EXERCISE DESCRIPTION
Which lines hold the word "this"? Copy each of them from the material.

- - -

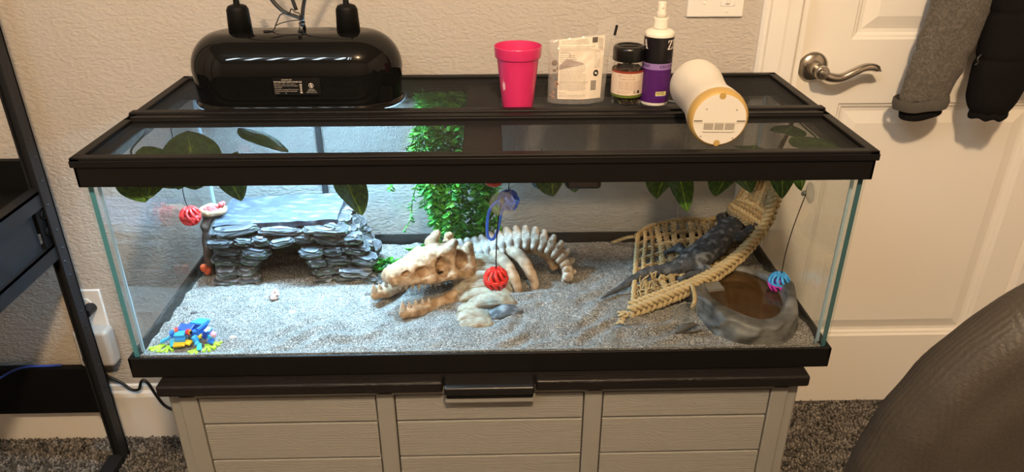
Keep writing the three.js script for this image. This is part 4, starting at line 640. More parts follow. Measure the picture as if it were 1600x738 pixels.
// ---- hanging fern
{
  const t = thing('hanging_fern', 'bushy bright green artificial fern hanging down the back of the terrarium', 'artificial plant', [0, 0, 0]);
  const greens = [[0.06, 0.36, 0.045], [0.04, 0.27, 0.05], [0.12, 0.47, 0.05], [0.03, 0.19, 0.04], [0.17, 0.52, 0.09]].map((c) => phy(new THREE.Color(...c), 0.38, { side: THREE.DoubleSide }));
  const leafG = [0, 1, 2].map((k) => { const s = new THREE.Shape(); s.moveTo(0, 0); s.quadraticCurveTo(0.26, 0.3, 0.20, 0.62); s.quadraticCurveTo(0.14, 0.9, 0, 1); s.quadraticCurveTo(-0.14, 0.9, -0.20, 0.62); s.quadraticCurveTo(-0.26, 0.3, 0, 0); const g = new THREE.ExtrudeGeometry(s, { depth: 0.03, bevelEnabled: false, steps: 1, curveSegments: 3 }); deform(g, (p) => { p.z += -0.28 * p.y * p.y * (0.5 + k * 0.4) + 0.9 * p.x * p.x; }); return g; });
  const tmp = new THREE.Object3D(), many = [[], [], [], [], []]; let count = 0;
  const leaf = (p, dir, s, near) => {
    tmp.position.copy(p); tmp.up.set(0, 0, 1); const q = new THREE.Quaternion().setFromUnitVectors(V(0, 1, 0), dir.clone().normalize()); tmp.quaternion.copy(q).multiply(new THREE.Quaternion().setFromAxisAngle(V(0, 1, 0), rr(-0.9, 0.9))); tmp.scale.set(s * rr(0.9, 1.4), s, s); const c = Math.floor(rnd() * 5);
    if (near && count < 290) { const m = mesh('leaflet', pick(leafG), greens[c], t); m.position.copy(tmp.position); m.quaternion.copy(tmp.quaternion); m.scale.copy(tmp.scale); count++; }
    else { tmp.updateMatrix(); many[c].push(pick(leafG).clone().applyMatrix4(tmp.matrix)); }
  };
  const stems = [];
  const frond = (pts, s, step = 0.0075, dens = 3) => {
    const c = curveOf(pts), L = c.getLength(), nn = Math.floor(L / step); stems.push(sweep(c, 0.0011, 30, 5));
    for (let i = 1; i <= nn; i++) { const q = i / nn, p = c.getPointAt(q), T = c.getTangentAt(q); for (let k = 0; k < dens; k++) { const a = rr(0, 6.28), side = V(Math.cos(a), rr(-0.5, 0.4), Math.abs(Math.sin(a)) * 0.9 + 0.1); side.addScaledVector(T, 0.55); leaf(p, side, s * rr(0.75, 1.2), p.z > 0.135 && rnd() < 0.5); } }
  };
  for (let i = 0; i < 26; i++) { // main drop
    const f = i / 25, x = mix(-0.140, 0.028, f) + rr(-0.008, 0.008), z0 = rr(0.07, 0.115), y1 = mix(0.70, 0.595, Math.sin(Math.min(1, f * 1.35) * Math.PI / 2)) + rr(0, 0.07);
    frond([[x * 0.85 - 0.01, 0.952, 0.062], [x * 0.95, 0.935, z0 + 0.03], [x, 0.86, z0 + rr(0.02, 0.05)], [x + rr(-0.012, 0.012), mix(0.86, y1, 0.5), z0 + rr(0.02, 0.055)], [x + rr(-0.02, 0.02), y1, z0 + rr(0.01, 0.05)]], 0.0165);
  }
  frond([[-0.13, 0.90, 0.12], [-0.155, 0.84, 0.14], [-0.175, 0.80, 0.14], [-0.195, 0.765, 0.135]], 0.013, 0.008, 2);
  frond([[-0.13, 0.80, 0.13], [-0.15, 0.74, 0.14], [-0.155, 0.70, 0.14], [-0.17, 0.675, 0.14]], 0.011, 0.008, 2);
  frond([[-0.04, 0.66, 0.12], [-0.09, 0.635, 0.13], [-0.13, 0.622, 0.14], [-0.155, 0.63, 0.145]], 0.018, 0.005, 5);
  frond([[-0.11, 0.64, 0.13], [-0.155, 0.612, 0.15], [-0.195, 0.608, 0.165], [-0.225, 0.622, 0.175]], 0.019, 0.005, 5);
  frond([[-0.15, 0.62, 0.15], [-0.18, 0.612, 0.17], [-0.205, 0.604, 0.185], [-0.232, 0.606, 0.18], [-0.245, 0.616, 0.17]], 0.016, 0.005, 5);
  frond([[-0.18, 0.61, 0.16], [-0.205, 0.60, 0.185], [-0.225, 0.596, 0.215]], 0.013, 0.006, 4);
  frond([[-0.10, 0.70, 0.13], [-0.10, 0.65, 0.15], [-0.09, 0.615, 0.15]], 0.017, 0.006, 4);
  frond([[0.0, 0.86, 0.12], [0.02, 0.80, 0.14], [0.03, 0.765, 0.15]], 0.013, 0.009, 2);
  mesh('stems', stems, std(new THREE.Color(0.04, 0.14, 0.03), 0.6), t).userData.kind = 'stuff';
  const bulk = many.map((list, c) => list.map((g) => colored(g, () => { const k = greens[c].color; return [k.r, k.g, k.b]; }))).flat();
  mesh('small_leaflets', bulk, phy(0xffffff, 0.38, { vertexColors: true, side: THREE.DoubleSide }), t).userData.kind = 'stuff';
  mesh('holder', box(0.09, 0.012, 0.012, -0.07, 0.951, 0.05, 0.003), M.blackMatt, t);
}
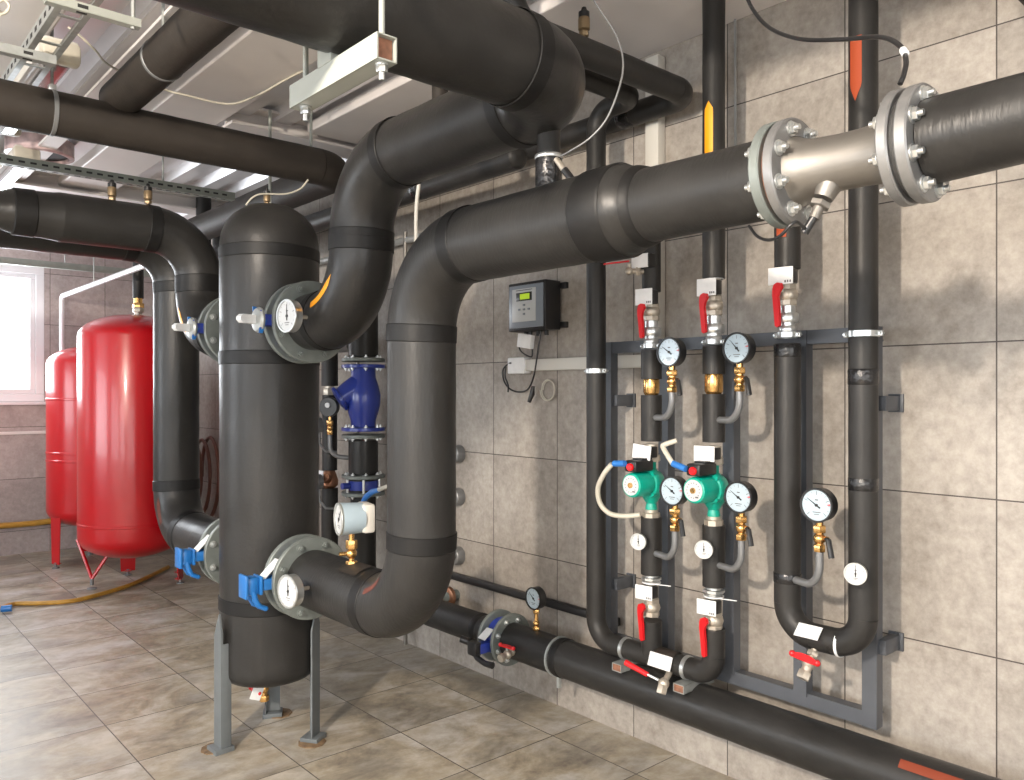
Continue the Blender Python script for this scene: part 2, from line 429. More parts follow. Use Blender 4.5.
def ibeam(i, c, L, axis, w=.22, h=.16, m='beam'):
    """flanged beam, bottom face at c.z"""
    mb = MB(); cx, cy, cz = c; t = .015
    for (dz, ww, hh) in ((t / 2, w, t), (h - t / 2, w, t), (h / 2, .014, h - 2 * t)):
        mb.box((cx, cy, cz + dz), (ww, L, hh) if axis == 1 else (L, ww, hh))
    return struct(mb.build('trim_%d' % i, m, smooth=False))
struct(MB().box((1.58, (YF + LY) / 2, 3.105), (.36, LY - YF, .07), bev=.01).build('trim_2', 'beam', smooth=False))
struct(MB().box((.62, (YF + LY) / 2, 3.09), (.30, LY - YF, .10), bev=.01).build('trim_3', 'beam', smooth=False))
struct(MB().box((-.6, (YF + LY) / 2, 3.09), (.30, LY - YF, .10), bev=.01).build('trim_4', 'beam', smooth=False))
struct(MB().box((2.52, .55, 3.10), (.64, 7.5, .06), bev=.006).build('trim_5', 'beam', smooth=False))
ibeam(6, (2.3, 4.42, 3.04), 1.07, 0, w=.2, h=.12)
ibeam(7, (.5, 6.6, 3.02), 4.6, 0, w=.2, h=.12)
ibeam(8, (1.12, 3.4, 3.05), 11., 1, w=.10, h=.09)

# ------------------------------------------------------------------ bolted flange helper
def flange(root, c, d, ro, ri, th, m='flange', bolts=8, br=None, bs=.011, name='flange', both=.0, rot=.4, bm='zinc'):
    """flange disc centred at c, axis d; bolts as nuts on its +d face"""
    c = V(c); a, b, d = frame_from(d)
    f = MB().lathe(c - d * th / 2, d, [(0, ri), (0, ro - .003), (.003, ro), (th - .003, ro), (th, ro - .003), (th, ri)], 48, closed=True).build(name, m, root)
    br = br or ro - .028
    for i in range(bolts):
        an = rot + 2 * PI * i / bolts
        p = c + a * br * math.cos(an) + b * br * math.sin(an)
        k = MB(); k.cyl(p + d * th / 2, p + d * (th / 2 + .003), bs * 1.5, n=14)
        k.hexn(p + d * (th / 2 + .003), p + d * (th / 2 + bs * 1.1), bs * 1.15); k.cyl(p + d * (th / 2 + bs), p + d * (th / 2 + bs * 1.9), bs * .55, n=10)
        k.build('bolt', bm, f)
    return f

# ------------------------------------------------------------------ buffer vessel
VX, VY = 1.61, 3.51
ves = thing('buffer_tank', 'tall black insulated cylindrical vessel standing on three grey steel legs', 'tank', (VX, VY, 0))
R0 = .219
prof = [(0.262, .02), (.264, .11), (.270, .160), (.282, .190), (.300, .208), (.320, .217), (.340, R0)]
z = .40
while z < 2.2: prof.append((z, R0 + random.uniform(-.0012, .0012))); z += .1
prof += [(2.23, R0)] if False else [(2.24, R0), (2.285, .212), (2.33, .194), (2.37, .162), (2.396, .125), (2.411, .10), (2.418, .05), (2.42, .015)]
MB().lathe((VX, VY, 0), (0, 0, 1), prof, 72).build('insulation_jacket', 'foam', ves)
for zz, w in ((2.19, .055), (1.72, .06), (.625, .06)):
    MB().lathe((VX, VY, zz - w / 2), (0, 0, 1), [(0, R0 + .0015), (.003, R0 + .004), (w - .003, R0 + .004), (w, R0 + .0015)], 72).build('tape_band', 'tape', ves)
for ang in (184, -57, 62):
    a = math.radians(ang); rr = .245 if ang == 184 else .232
    mx = MX((VX + rr * math.cos(a), VY + rr * math.sin(a), 0), a)
    lg = MB(mx); L_ = [( -.035, .0), (.035, .0), (.035, .007), (-.028, .007), (-.028, -.05), (-.035, -.05)]
    # an L-shaped angle profile, tapered at the top
    lg.prism([(-.034, .01), (.034, .01), (.034, .52), (.010, .60), (-.034, .50)], .008, (0, 0, 0), V((0, 1, 0)), V((0, 0, 1)))
    lg.box((-.022, .031, .24), (.042, .007, .46), bev=.001)
    leg = lg.build('leg', 'legpaint', ves)
    MB(mx).box((-.01, 0, .006), (.085, .09, .03), bev=.002).build('foot_plate', 'legpaint', leg)
    sm = MB(mx); sm.box((-.01, .01, .014), (.15, .15, .004)); 
    MB(mx).cyl((.0, -.03, .0), (.0, -.03, .005), .062, n=9).build('grout_pad', 'rustpad', leg)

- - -

RIGHT ANSWER
Keep writing the three.js script for this image. This is part 4, starting at line 640. More parts follow. Measure the picture as if it were 1600x738 pixels.
Continue the Blender Python script for this scene: part 2, from line 429. More parts follow. Use Blender 4.5.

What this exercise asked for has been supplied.